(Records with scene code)
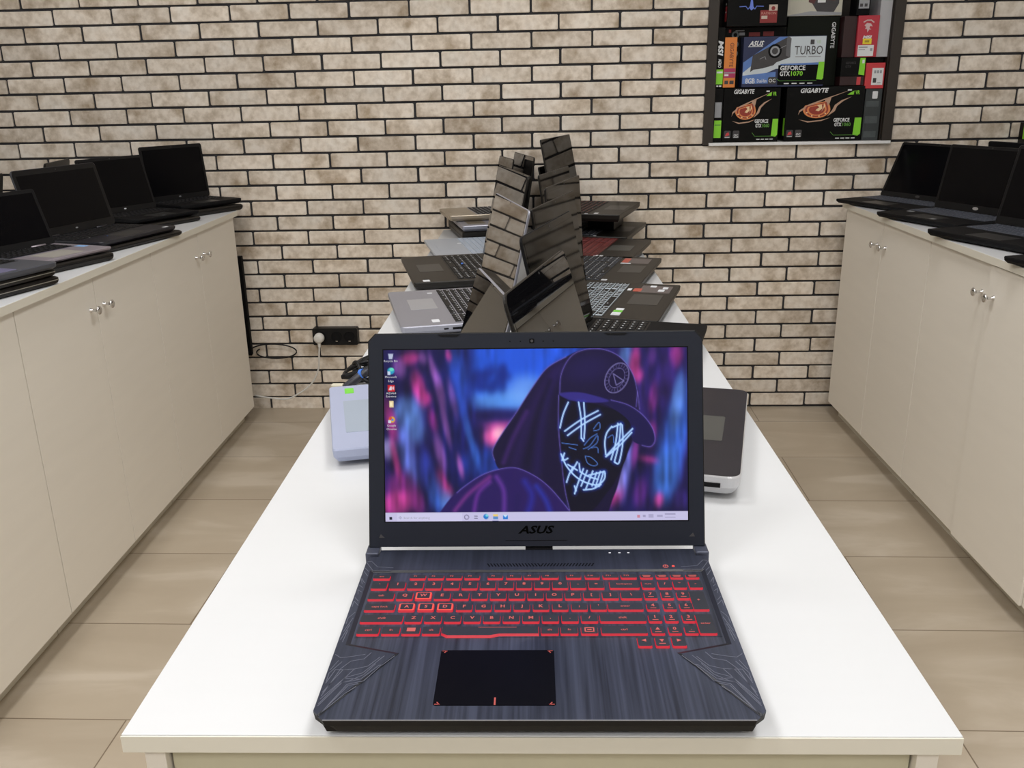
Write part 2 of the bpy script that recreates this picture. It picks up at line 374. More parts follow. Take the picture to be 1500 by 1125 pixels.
# ---------------------------------------------------------------- niche in the brick wall and its boxes
NICHE = (0.97, 2.8485-0.015*0.97, 0.303)
def nthing(name, label, cat, x, y, z, group=None, rot=0.0):
    c, s = math.cos(PHI), math.sin(PHI)
    return thing(name, label, cat, (NICHE[0]+x*c-y*s, NICHE[1]+x*s+y*c, NICHE[2]+z), PHI+rot, group)
LINING = mat('niche_lining', (0.62, 0.62, 0.64), 0.5, noise=0.02)
BROWN = mat('dark_brown_trim', (0.024, 0.017, 0.012), 0.5, noise=0.15, nscale=(20, 20, 4))
def build_niche():
    t = nthing('wall_niche', 'wall niche in the brick wall with dark brown trim and white sill full of boxes', 'niche', 0, 0, 0)
    for x0 in (-.343, .309):
        MB().box(x0, x0+.036, -.012, .004, -.001, .755).build('trim_board', BROWN, t, bevel=0.001)
    MB().box(-.306, .308, -.012, .004, .719, .755).build('trim_board', BROWN, t)
    MB().box(-.322, .340, -.020, .235, -.004, .0065).build('sill_board', mat('white_sill', (.80, .80, .80), .4, noise=.01), t, bevel=0.0008)
    for x0 in (-.3065, .3055):
        MB().box(x0-.006 if x0 < 0 else x0+.0005, x0 if x0 < 0 else x0+.003, .0045, .235, .0066, .718).build('side_lining', BROWN, t)
    MB().box(-.3065, .3055, .236, .242, -.003, .718).build('back_lining', BROWN, t)
    MB().box(-.3065, .3055, .0045, .235, .7185, .722).build('top_lining', BROWN, t)
build_niche()

BX = mat('black_carton', (0.004, 0.004, 0.004), 0.35, spec=0.12, noise=0.15, nscale=(60, 60, 60))
BXG = mat('dark_green_carton', (0.006, 0.008, 0.005), 0.4, spec=0.12, noise=0.1)
BXGY = mat('charcoal_carton', (0.030, 0.036, 0.038), 0.5, noise=0.25, nscale=(80, 20, 80))
WT = mat('white_print', (0.72, 0.73, 0.74), 0.5, noise=0.02)
GT = mat('green_print', (0.24, 0.66, 0.03), 0.5, noise=0.03)
GT2 = mat('dim_green_print', (0.10, 0.30, 0.04), 0.5, noise=0.05)
RT = mat('red_print', (0.55, 0.05, 0.06), 0.5, noise=0.05)
RT2 = mat('dim_red_print', (0.24, 0.02, 0.02), 0.5, noise=0.05)
OT = mat('orange_print', (0.70, 0.22, 0.04), 0.5, noise=0.05)
MG = mat('magenta_print', (0.40, 0.03, 0.11), 0.5, noise=0.05)
BLP = mat('blue_print', (0.07, 0.14, 0.55), 0.5, noise=0.05)
SKIN = mat('copper_print', (0.48, 0.30, 0.21), 0.5, noise=0.15, nscale=(90, 90, 90))
AMB = mat('amber_print', (0.70, 0.24, 0.08), 0.5, noise=0.3, nscale=(120, 120, 120))
EMB = mat('ember_print', (0.30, 0.035, 0.02), 0.5, noise=0.3, nscale=(120, 120, 120))
YEL = mat('pale_yellow_print', (0.85, 0.62, 0.36), 0.5, noise=0.05)
GYP = mat('grey_print', (0.30, 0.31, 0.33), 0.5, noise=0.05)
DKP = mat('dark_grey_print', (0.045, 0.042, 0.045), 0.45, noise=0.2, nscale=(60, 60, 60))
DKP2 = mat('black_print', (0.003, 0.003, 0.004), 0.5, spec=0.1, noise=0.1)
FRONT = Matrix.Rotation(math.pi/2, 4, 'X')      # flat drawings (x, y) stand up as (x, z), facing -y
def carton(label, x0, x1, z0, z1, y=0.0, d=0.09, m=None, group='graphics card cartons in the wall niche', rot=0.0, name='carton'):
    """a carton with its front at depth y behind the wall face; returns (root, to_local) where local x runs from the left edge"""
    t = nthing(name, label, 'box', x0, y, z0, group, rot)
    MB().box(0, x1-x0, 0, d, 0, z1-z0).build('box_body', m or BX, t, bevel=0.0012)
    return t
def flat(t, name, fn, mats, label=None, e=0.0004, M=None):
    """printed artwork laid on the front face of a carton"""
    b = MB(); fn(b)
    o = b.build(name, mats, t)
    o.matrix_local = (M or Matrix.Identity(4)) @ Matrix.Translation((0, -e, 0)) @ FRONT
    if label: o['label'] = label
    return o
def LEFTSIDE(d=0.09):   # artwork on the left face: x runs from the back edge to the front edge
    return Matrix.Translation((0, d, 0)) @ Matrix.Rotation(-math.pi/2, 4, 'Z')

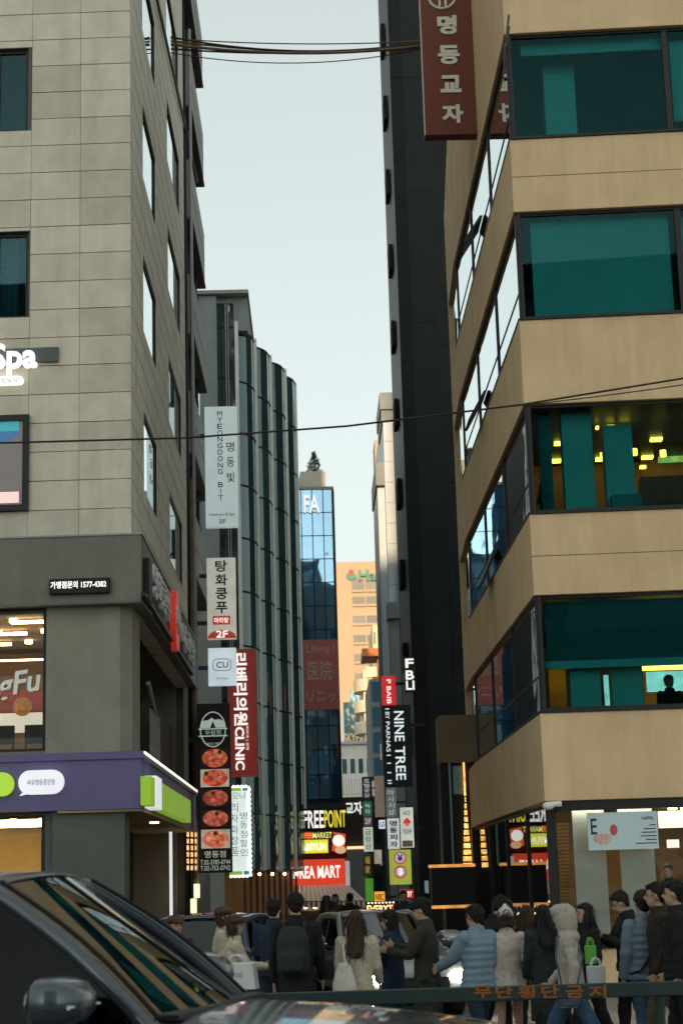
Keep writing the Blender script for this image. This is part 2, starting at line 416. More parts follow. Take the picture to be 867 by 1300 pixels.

TASK REQUIREMENTS:
Reproduce every entry exactly, but omit each picture.

WRITTEN SOLUTION:
Write part 2 of the bpy script that recreates this picture. It picks up at line 374. More parts follow. Take the picture to be 1500 by 1125 pixels.
# ---------------------------------------------------------------- niche in the brick wall and its boxes
NICHE = (0.97, 2.8485-0.015*0.97, 0.303)
def nthing(name, label, cat, x, y, z, group=None, rot=0.0):
    c, s = math.cos(PHI), math.sin(PHI)
    return thing(name, label, cat, (NICHE[0]+x*c-y*s, NICHE[1]+x*s+y*c, NICHE[2]+z), PHI+rot, group)
LINING = mat('niche_lining', (0.62, 0.62, 0.64), 0.5, noise=0.02)
BROWN = mat('dark_brown_trim', (0.024, 0.017, 0.012), 0.5, noise=0.15, nscale=(20, 20, 4))
def build_niche():
    t = nthing('wall_niche', 'wall niche in the brick wall with dark brown trim and white sill full of boxes', 'niche', 0, 0, 0)
    for x0 in (-.343, .309):
        MB().box(x0, x0+.036, -.012, .004, -.001, .755).build('trim_board', BROWN, t, bevel=0.001)
    MB().box(-.306, .308, -.012, .004, .719, .755).build('trim_board', BROWN, t)
    MB().box(-.322, .340, -.020, .235, -.004, .0065).build('sill_board', mat('white_sill', (.80, .80, .80), .4, noise=.01), t, bevel=0.0008)
    for x0 in (-.3065, .3055):
        MB().box(x0-.006 if x0 < 0 else x0+.0005, x0 if x0 < 0 else x0+.003, .0045, .235, .0066, .718).build('side_lining', BROWN, t)
    MB().box(-.3065, .3055, .236, .242, -.003, .718).build('back_lining', BROWN, t)
    MB().box(-.3065, .3055, .0045, .235, .7185, .722).build('top_lining', BROWN, t)
build_niche()

BX = mat('black_carton', (0.004, 0.004, 0.004), 0.35, spec=0.12, noise=0.15, nscale=(60, 60, 60))
BXG = mat('dark_green_carton', (0.006, 0.008, 0.005), 0.4, spec=0.12, noise=0.1)
BXGY = mat('charcoal_carton', (0.030, 0.036, 0.038), 0.5, noise=0.25, nscale=(80, 20, 80))
WT = mat('white_print', (0.72, 0.73, 0.74), 0.5, noise=0.02)
GT = mat('green_print', (0.24, 0.66, 0.03), 0.5, noise=0.03)
GT2 = mat('dim_green_print', (0.10, 0.30, 0.04), 0.5, noise=0.05)
RT = mat('red_print', (0.55, 0.05, 0.06), 0.5, noise=0.05)
RT2 = mat('dim_red_print', (0.24, 0.02, 0.02), 0.5, noise=0.05)
OT = mat('orange_print', (0.70, 0.22, 0.04), 0.5, noise=0.05)
MG = mat('magenta_print', (0.40, 0.03, 0.11), 0.5, noise=0.05)
BLP = mat('blue_print', (0.07, 0.14, 0.55), 0.5, noise=0.05)
SKIN = mat('copper_print', (0.48, 0.30, 0.21), 0.5, noise=0.15, nscale=(90, 90, 90))
AMB = mat('amber_print', (0.70, 0.24, 0.08), 0.5, noise=0.3, nscale=(120, 120, 120))
EMB = mat('ember_print', (0.30, 0.035, 0.02), 0.5, noise=0.3, nscale=(120, 120, 120))
YEL = mat('pale_yellow_print', (0.85, 0.62, 0.36), 0.5, noise=0.05)
GYP = mat('grey_print', (0.30, 0.31, 0.33), 0.5, noise=0.05)
DKP = mat('dark_grey_print', (0.045, 0.042, 0.045), 0.45, noise=0.2, nscale=(60, 60, 60))
DKP2 = mat('black_print', (0.003, 0.003, 0.004), 0.5, spec=0.1, noise=0.1)
FRONT = Matrix.Rotation(math.pi/2, 4, 'X')      # flat drawings (x, y) stand up as (x, z), facing -y
def carton(label, x0, x1, z0, z1, y=0.0, d=0.09, m=None, group='graphics card cartons in the wall niche', rot=0.0, name='carton'):
    """a carton with its front at depth y behind the wall face; returns (root, to_local) where local x runs from the left edge"""
    t = nthing(name, label, 'box', x0, y, z0, group, rot)
    MB().box(0, x1-x0, 0, d, 0, z1-z0).build('box_body', m or BX, t, bevel=0.0012)
    return t
def flat(t, name, fn, mats, label=None, e=0.0004, M=None):
    """printed artwork laid on the front face of a carton"""
    b = MB(); fn(b)
    o = b.build(name, mats, t)
    o.matrix_local = (M or Matrix.Identity(4)) @ Matrix.Translation((0, -e, 0)) @ FRONT
    if label: o['label'] = label
    return o
def LEFTSIDE(d=0.09):   # artwork on the left face: x runs from the back edge to the front edge
    return Matrix.Translation((0, d, 0)) @ Matrix.Rotation(-math.pi/2, 4, 'Z')

Keep writing the Blender script for this image. This is part 2, starting at line 416. More parts follow. Take the picture to be 867 by 1300 pixels.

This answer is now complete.